In Our Time: Druids

On Sunday we listened to the In Our Time programme on Druids which was another high-flying overview, albeit a little hampered in this case by the fact that there are few actual facts known about the Druids. The experts on the programme were Barry Cunliffe (from Oxford University), Miranda Aldhouse-Green (from Cardiff University) and Justin Champion (from Royal Holloway, University of London). The programme was a little confusing at times – I think there were possibly too many angles that they were trying to cram into one programme, as well as the paucity of solid information.

Most of what we know about the Druids comes from the Romans who wrote about them – the Druids existed between about 400BC & 400AD, primarily in the British Isle and also in Gaul (modern France). Early Roman writers (like Julius Caesar) seem to’ve been impressed by the Druids. They are described as playing extremely important roles in both the secular & religious life of their communities, they were highly organised & hierarchical and held gatherings where knowledge etc was passed between them and presumably some of it back out to their communities. The Druids themselves haven’t left us much evidence because they adhered to an oral tradition for communicating their knowledge – the experts speculated that this might be partly for memory training, and partly for restricting the knowledge to those who were supposed to know it. The Romans were impressed with the philosophy of the Druids, and some later authors drew comparisons between Pythagorean ideas (I think about the soul) & Druidic ideas (which is pretty high praise for the Druids given how highly esteemed Greek philosophers were).

Many later Roman writers have a change in tone towards the Druids – much less favourable, and more inclined to see them as troublemakers. Perhaps because when you are conquering somewhere having an organised priesthood that has frequent countrywide meetings to exchange knowledge is effectively having a resistance movement. And the Druids had something to lose – the Romanisation of Gaul & Britain reduced their power & replaced them with Roman administrators and Roman religious temples & priests. Later still, Christianity played a part in stamping out the last remains of Druidic culture in Ireland & Wales even tho early on there was some coexistence between the two.

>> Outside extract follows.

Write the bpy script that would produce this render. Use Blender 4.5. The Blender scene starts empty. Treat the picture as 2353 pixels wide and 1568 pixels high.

The respect of the Romans for the Druids is still obvious even in the later times when they are stamping them out. When the Romans went to march on the Isle of Anglesey one of the most holy Druidic sites they took on the order of 20,000 soldiers with them, which is rather a lot for an island populated largely by priests. This happened in the same time frame that Boudicca rose up to revolt against the Romans on the opposite side of the country, and the assault was abandoned to march back to deal with her army. Aldhouse-Green made the point that this is unlikely to be coincidence and she thought it was likely that Boudicca’s revolt was timed to prevent the destruction of Anglesey – there is apparently some evidence that Boudicca herself was a Druid.

The programme then jumped to the 17th Century reinvention of Druidism – mostly lead by English clergy, it seems. It’s from these people that we get the linkage between Stonehenge & Druidism – because knowledge of the true extent of the history of humans in the British Isles wasn’t known in the 17th Century they assumed that anything pre-Roman pretty much happened at the same time. So Stonehenge is pre-Roman and Druids are what were there before the Romans, so therefore Druids built Stonehenge. Which isn’t at all the case – Stonehenge pre-dates the Druids by a couple of thousand years! However, Cunliffe did suggest that perhaps the culture that built Stonehenge developed into the culture that had Druids, that there’s some continuity there due to some similarities between archaeological evidence for religious practices in the two time frames.

In this segment of the programme they also touched on how the Bardic tradition in Wales & Ireland may’ve grown out of the Druidic culture – that it’s the closest thing to continuity there is between actual Druids & what people in the 17th Century were trying to rediscover. And that that’s not much continuity at all. But the Romantic reinvention of the past didn’t just give us some colourful stories & myths, it also helped the development of archaeology itself – people bought up sites that were thought to be holy to the Druids to preserve them, and to investigate them.